Pat Rajeev is Professor and Chair of Civil and Construction Engineering at Swinburne University of Technology, Melbourne, and Director of the Trimble Technology Lab. His research expertise spans infrastructure asset management, advanced concrete materials, digital construction technologies, and structural health monitoring. With a strong focus on innovation and sustainability, he has led numerous multidisciplinary projects that integrate sensing, automation, and data analytics into modern construction practices. His work in 3D concrete printing explores the development of rheological control for extrusion stability, novel printable cementitious composites, and the optimisation of layer bonding and mechanical performance in printed structures. His research contributes to the transformation of traditional construction methods toward more sustainable, automated, and material-efficient systems. He has published widely in leading international journals, collaborated with industry and research partners across Australia and abroad, and supervised many higher-degree research students in advanced construction materials and smart infrastructure systems. Over his career, he has published more than 200 international journal and conference papers, with over 6,000 citations and an h-index of 42. He is listed among the top 2% of scientists in the world for his scholarly contributions. He has led numerous successful research projects with total funding exceeding $18 million, and he is a Fellow of Engineers Australia.
Topic: Sustainable Construction through 3D Concrete Printing Technology
Abstract: Sustainable Construction through 3D Concrete Printing (3DCP) Technology highlights the potential of additive manufacturing in addressing productivity, resource efficiency, and carbon reduction challenges in the construction sector. By enabling automated, formwork-free, layer-by-layer fabrication of cementitious materials, 3DCP construction reduces material waste, shortens construction timelines, and may expand structural and architectural design possibilities. This presentation will discuss the recent advances in 3DCP research, including material-level research covering rheology, pumpability, sustainability and also structural performance assessments especially for building applications.
CORPORATE SUSTAINABILITY

Dr Mohan V Avvari is Professor, Deputy Head (Engagement & Impact) and Interim Deputy Head for Research at the School of Business, Monash University Malaysia. Prior to joining Monash, Mohan was with the University of Nottingham Malaysia. At Monash, he oversees the school’s external engagement agenda for driving impact projects. Mohan strongly believes Asian businesses, in their own unique ways, can provide innovative solutions to society's problems while also generating economic/financial gains. He has nearly 30 years of academic experience, and his research is underpinned by the concept of Innovation Systems (investigating inter-organizational linkages of business organizations for innovation and also sustainability-oriented business strategies). He has experience in conducting fieldwork-based multi-country research projects, publishing his work in international journals, and producing reports for international agencies.
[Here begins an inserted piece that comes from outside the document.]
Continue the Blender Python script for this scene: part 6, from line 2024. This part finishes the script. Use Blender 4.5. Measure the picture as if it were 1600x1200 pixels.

Topic: Circular Economy Innovations in Businesses – Gleanings from regional case studies with lessons for Climate Resilient Infrastructure
Abstract: The circular economy (CE) has emerged as a transformative model for nations and businesses seeking to align production and consumption with sustainability principles. Within this framework, economic activities are designed to maximise the value of materials and products through practices such as sharing, leasing, reusing, repairing, refurbishing, and recycling (European Parliament). These processes extend product lifecycles and minimise resource extraction and waste generation. Across Asia, and particularly within the ASEAN region, there is increasing policy momentum to support the transition toward circular economic systems. Regional initiatives, including the ASEAN Circular Economy Framework, alongside national-level strategies, demonstrate a growing commitment to sustainable development pathways. In parallel, businesses are adopting innovative circular economy practices and developing new business models that prioritise different aspects of resource efficiency. Drawing on case studies of some circular economy related innovations in business enterprises and also from some grassroots initiatives, this presentation hopes to provide some practical illustrations relevant to practitioners and policymakers, particularly in relation to advancing climate-resilient infrastructure and as a pathway to overall sustainability.